Keep ?pretty only for human-readable checks; omit it in scripts or automation.
$ curl -s 'http://localhost:9600/_node/pipelines?pretty'
{
"pipelines" : {
"main" : {
"workers" : 8,
"batch_size" : 125,
"batch_delay" : 50,
"dead_letter_queue_enabled" : false
}
}
}
Replace main in later commands with the pipeline ID returned here.

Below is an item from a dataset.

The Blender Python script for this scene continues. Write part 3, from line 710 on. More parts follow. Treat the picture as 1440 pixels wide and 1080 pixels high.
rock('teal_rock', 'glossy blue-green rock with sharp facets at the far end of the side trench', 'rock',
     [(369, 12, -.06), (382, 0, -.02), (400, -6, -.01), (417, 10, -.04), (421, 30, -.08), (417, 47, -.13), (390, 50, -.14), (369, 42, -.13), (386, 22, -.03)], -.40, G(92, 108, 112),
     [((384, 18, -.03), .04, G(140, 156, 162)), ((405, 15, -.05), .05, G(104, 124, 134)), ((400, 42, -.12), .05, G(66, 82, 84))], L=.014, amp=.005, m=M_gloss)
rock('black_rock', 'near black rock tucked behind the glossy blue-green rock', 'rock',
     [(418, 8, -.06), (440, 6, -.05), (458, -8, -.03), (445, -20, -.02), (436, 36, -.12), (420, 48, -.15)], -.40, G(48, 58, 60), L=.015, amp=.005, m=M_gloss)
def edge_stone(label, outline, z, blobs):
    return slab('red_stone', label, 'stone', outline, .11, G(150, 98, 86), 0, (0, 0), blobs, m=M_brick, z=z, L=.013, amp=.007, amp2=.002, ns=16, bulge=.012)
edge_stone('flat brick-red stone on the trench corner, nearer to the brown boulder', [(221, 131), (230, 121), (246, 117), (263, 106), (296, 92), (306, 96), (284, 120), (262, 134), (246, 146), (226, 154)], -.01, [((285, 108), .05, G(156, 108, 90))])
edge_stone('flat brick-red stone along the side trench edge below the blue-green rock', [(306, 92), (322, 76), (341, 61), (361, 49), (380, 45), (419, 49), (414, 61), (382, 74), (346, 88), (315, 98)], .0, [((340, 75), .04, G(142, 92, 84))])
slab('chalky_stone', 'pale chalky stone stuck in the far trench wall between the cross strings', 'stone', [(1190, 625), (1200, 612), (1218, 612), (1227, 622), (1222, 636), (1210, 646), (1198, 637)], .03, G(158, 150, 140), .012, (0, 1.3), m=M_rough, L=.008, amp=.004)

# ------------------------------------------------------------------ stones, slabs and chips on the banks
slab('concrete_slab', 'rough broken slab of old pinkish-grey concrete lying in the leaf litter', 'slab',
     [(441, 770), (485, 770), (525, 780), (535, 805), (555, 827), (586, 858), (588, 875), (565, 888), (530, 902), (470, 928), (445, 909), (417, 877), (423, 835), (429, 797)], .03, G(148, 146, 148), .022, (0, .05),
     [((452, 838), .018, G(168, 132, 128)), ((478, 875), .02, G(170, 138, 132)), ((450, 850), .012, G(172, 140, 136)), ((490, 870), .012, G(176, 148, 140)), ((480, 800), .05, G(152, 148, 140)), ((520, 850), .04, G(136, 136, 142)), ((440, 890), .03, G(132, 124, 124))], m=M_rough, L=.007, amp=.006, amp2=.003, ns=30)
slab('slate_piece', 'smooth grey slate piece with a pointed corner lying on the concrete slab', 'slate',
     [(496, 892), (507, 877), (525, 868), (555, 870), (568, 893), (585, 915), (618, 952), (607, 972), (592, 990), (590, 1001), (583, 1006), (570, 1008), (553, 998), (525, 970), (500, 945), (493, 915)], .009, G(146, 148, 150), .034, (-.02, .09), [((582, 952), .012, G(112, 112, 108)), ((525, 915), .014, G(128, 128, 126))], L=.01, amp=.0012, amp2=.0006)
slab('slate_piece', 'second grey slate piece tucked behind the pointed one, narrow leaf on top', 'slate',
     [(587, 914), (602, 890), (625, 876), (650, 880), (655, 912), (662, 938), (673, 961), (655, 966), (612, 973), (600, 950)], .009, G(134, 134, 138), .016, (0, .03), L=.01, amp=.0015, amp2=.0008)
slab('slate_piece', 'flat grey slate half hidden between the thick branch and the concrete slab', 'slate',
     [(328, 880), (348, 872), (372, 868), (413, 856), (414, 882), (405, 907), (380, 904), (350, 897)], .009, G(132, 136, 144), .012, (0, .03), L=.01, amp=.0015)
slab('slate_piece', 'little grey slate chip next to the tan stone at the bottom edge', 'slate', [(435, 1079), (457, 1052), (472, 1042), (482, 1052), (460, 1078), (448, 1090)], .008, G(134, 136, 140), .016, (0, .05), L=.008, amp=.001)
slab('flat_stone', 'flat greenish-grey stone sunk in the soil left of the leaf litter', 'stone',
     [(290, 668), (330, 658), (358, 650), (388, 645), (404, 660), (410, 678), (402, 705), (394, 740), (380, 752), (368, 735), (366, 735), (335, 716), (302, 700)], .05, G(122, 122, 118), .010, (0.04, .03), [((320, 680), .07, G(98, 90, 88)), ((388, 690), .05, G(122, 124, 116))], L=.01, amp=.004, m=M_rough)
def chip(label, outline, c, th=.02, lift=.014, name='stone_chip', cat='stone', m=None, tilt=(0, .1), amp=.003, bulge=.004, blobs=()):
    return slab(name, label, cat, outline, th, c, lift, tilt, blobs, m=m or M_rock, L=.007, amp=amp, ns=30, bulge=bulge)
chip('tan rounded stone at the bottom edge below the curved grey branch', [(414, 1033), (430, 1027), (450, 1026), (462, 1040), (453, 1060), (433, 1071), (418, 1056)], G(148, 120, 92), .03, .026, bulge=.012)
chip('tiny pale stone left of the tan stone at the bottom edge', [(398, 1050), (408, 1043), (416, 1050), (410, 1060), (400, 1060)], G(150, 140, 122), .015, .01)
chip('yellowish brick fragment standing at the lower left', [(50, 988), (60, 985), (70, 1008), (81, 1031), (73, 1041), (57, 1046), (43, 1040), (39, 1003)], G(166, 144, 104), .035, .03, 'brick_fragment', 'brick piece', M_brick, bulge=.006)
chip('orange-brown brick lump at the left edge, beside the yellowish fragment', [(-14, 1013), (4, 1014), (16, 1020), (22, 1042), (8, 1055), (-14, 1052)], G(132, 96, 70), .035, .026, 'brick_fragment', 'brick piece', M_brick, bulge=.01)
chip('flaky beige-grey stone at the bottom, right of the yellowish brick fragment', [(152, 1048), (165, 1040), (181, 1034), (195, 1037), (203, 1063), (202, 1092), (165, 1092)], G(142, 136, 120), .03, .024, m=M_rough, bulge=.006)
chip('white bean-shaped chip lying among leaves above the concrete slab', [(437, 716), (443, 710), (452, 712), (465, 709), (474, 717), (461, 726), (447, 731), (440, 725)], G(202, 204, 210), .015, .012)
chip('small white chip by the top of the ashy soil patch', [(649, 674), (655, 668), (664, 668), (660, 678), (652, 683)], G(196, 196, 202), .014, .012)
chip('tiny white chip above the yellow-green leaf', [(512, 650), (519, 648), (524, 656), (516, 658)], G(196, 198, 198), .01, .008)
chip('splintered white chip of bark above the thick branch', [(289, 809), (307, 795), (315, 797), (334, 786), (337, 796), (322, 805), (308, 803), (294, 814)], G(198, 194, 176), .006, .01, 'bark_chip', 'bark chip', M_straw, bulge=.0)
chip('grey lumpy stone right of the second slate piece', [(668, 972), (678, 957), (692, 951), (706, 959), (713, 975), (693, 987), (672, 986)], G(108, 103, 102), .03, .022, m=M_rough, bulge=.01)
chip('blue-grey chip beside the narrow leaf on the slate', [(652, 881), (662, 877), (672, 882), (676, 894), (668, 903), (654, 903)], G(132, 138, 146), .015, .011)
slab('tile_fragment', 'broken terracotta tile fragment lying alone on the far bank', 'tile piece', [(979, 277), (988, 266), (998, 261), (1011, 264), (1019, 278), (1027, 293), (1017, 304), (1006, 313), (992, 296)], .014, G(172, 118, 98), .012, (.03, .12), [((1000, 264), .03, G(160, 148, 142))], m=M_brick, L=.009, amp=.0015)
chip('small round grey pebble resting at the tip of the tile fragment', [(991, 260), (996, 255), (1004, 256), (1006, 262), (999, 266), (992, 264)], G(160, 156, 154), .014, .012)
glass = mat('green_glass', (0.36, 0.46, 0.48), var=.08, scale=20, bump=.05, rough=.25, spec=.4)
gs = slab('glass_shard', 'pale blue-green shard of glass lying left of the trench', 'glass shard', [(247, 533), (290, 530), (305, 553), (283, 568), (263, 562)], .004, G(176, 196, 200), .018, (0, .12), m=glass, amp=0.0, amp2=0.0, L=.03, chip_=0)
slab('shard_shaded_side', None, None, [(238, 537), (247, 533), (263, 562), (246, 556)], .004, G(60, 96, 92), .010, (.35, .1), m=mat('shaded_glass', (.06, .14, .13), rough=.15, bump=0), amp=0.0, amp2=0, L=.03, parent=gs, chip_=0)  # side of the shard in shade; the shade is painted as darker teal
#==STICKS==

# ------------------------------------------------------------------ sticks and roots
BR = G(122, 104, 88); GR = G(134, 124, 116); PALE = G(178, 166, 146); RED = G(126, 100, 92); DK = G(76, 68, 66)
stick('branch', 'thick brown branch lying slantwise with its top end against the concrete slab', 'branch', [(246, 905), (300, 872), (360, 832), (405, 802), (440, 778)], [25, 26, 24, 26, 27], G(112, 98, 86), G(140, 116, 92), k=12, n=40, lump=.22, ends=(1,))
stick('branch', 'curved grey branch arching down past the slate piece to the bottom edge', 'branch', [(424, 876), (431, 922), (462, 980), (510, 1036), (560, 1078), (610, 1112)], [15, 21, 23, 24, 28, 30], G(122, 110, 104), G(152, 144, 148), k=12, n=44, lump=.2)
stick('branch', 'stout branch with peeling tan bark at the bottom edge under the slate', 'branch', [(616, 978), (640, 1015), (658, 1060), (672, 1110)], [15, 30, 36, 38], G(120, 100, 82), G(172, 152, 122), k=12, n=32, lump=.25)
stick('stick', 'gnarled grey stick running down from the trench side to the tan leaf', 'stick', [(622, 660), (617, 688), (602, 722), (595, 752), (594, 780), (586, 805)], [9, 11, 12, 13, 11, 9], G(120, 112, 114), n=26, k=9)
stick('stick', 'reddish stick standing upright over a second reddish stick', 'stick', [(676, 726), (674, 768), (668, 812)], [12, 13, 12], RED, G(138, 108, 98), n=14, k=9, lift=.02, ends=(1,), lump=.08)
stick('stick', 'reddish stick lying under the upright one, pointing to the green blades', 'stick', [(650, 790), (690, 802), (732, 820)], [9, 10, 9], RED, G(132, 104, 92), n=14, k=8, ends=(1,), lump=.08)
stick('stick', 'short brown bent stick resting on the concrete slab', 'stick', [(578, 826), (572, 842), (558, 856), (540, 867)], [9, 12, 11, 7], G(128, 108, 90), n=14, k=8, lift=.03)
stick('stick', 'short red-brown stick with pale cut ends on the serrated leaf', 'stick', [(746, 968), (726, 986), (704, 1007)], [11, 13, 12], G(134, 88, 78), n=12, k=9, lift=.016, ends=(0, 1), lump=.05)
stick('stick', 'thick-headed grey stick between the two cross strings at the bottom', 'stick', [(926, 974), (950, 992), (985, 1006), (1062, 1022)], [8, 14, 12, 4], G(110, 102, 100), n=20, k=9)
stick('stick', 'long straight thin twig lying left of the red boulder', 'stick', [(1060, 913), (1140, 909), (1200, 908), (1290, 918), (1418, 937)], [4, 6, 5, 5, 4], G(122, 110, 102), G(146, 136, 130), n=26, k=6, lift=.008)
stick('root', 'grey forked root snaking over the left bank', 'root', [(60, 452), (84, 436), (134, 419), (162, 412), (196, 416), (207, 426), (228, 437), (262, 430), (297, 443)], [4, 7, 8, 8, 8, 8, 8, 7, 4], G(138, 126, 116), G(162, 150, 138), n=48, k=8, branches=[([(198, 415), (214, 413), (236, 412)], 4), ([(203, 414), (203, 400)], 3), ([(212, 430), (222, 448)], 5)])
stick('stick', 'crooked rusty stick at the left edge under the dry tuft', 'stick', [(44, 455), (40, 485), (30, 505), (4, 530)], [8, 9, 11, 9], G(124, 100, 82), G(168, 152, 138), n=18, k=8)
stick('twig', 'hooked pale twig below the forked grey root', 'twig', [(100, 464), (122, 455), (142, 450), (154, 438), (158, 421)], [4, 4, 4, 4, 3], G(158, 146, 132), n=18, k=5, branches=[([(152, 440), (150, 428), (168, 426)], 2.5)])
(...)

$ curl -s 'http://localhost:9600/_node/stats/pipelines/main?filter_path=pipelines.main.events,pipelines.main.flow,pipelines.main.queue&pretty'
{
##### snipped #####
"pipelines" : {
"main" : {
"events" : {
"in" : 22,
"filtered" : 22,
"out" : 22,
"duration_in_millis" : 170,
"queue_push_duration_in_millis" : 131
},
"flow" : {
"input_throughput" : {
"current" : 1.011,
"lifetime" : 0.9729
},
"filter_throughput" : {
"current" : 1.011,
"lifetime" : 0.973
},
"output_throughput" : {
"current" : 1.011,
"lifetime" : 0.973
},
"queue_backpressure" : {
"current" : 0.004988,
"lifetime" : 0.005794
},
"worker_concurrency" : {
"current" : 0.005393,
"lifetime" : 0.007519
},
"worker_utilization" : {
"current" : 0.06741,
"lifetime" : 0.09399
}
##### snipped #####
},
"queue" : {
"type" : "persisted",
"events_count" : 0,
"queue_size_in_bytes" : 4609,
"max_queue_size_in_bytes" : 134217728
##### snipped #####
}
}
}
}
events.in, filtered, and out should continue advancing together on a healthy steady-state pipeline. A widening gap between in and out, or a fast-rising queue_push_duration_in_millis, points to downstream delay or queue contention.
When worker_utilization approaches 100, the pipeline is saturated and all workers are staying busy. When queue_backpressure stays above zero, inputs are spending measurable time blocked by the queue. A pipeline with very low worker_utilization and flat event counters is usually starved by low input volume rather than overloaded.
On persistent queues, positive queue_persisted_growth_events or queue_persisted_growth_bytes means the queue is growing faster than it is draining. Negative values mean the queue is shrinking.
$ curl -s 'http://localhost:9600/_node/stats/pipelines/main?filter_path=pipelines.main.plugins.filters.name,pipelines.main.plugins.filters.flow.worker_utilization,pipelines.main.plugins.filters.flow.worker_millis_per_event,pipelines.main.plugins.outputs.name,pipelines.main.plugins.outputs.flow.worker_utilization,pipelines.main.plugins.outputs.flow.worker_millis_per_event&pretty'
{
##### snipped #####
"pipelines" : {
"main" : {
"plugins" : {
"filters" : [ {
"name" : "mutate",
"flow" : {
"worker_utilization" : {
"current" : 0.01185
},
"worker_millis_per_event" : {
"current" : 0.9167
}
}
} ],
"outputs" : [ {
"name" : "file",
"flow" : {
"worker_utilization" : {
"current" : 0.02908
},
"worker_millis_per_event" : {
"current" : 2.25
}
}
} ]
}
}
}
}
Input plugins expose throughput rather than worker_utilization. High worker_utilization or worker_millis_per_event on one filter or output usually identifies the specific plugin consuming pipeline capacity.
Related: How to optimize Logstash pipeline performance
Related: How to debug Logstash pipelines
$ sudo ss -lntp | grep -E ':(96[0-9]{2}|9700)([[:space:]]|$)'
LISTEN 0 4096 127.0.0.1:9600 0.0.0.0:* users:(("java",pid=22164,fd=135))
The monitoring API exposes pipeline names, queue state, reload details, and plugin metrics. Binding it to 0.0.0.0 or a routable address without TLS and authentication exposes operational data to the network.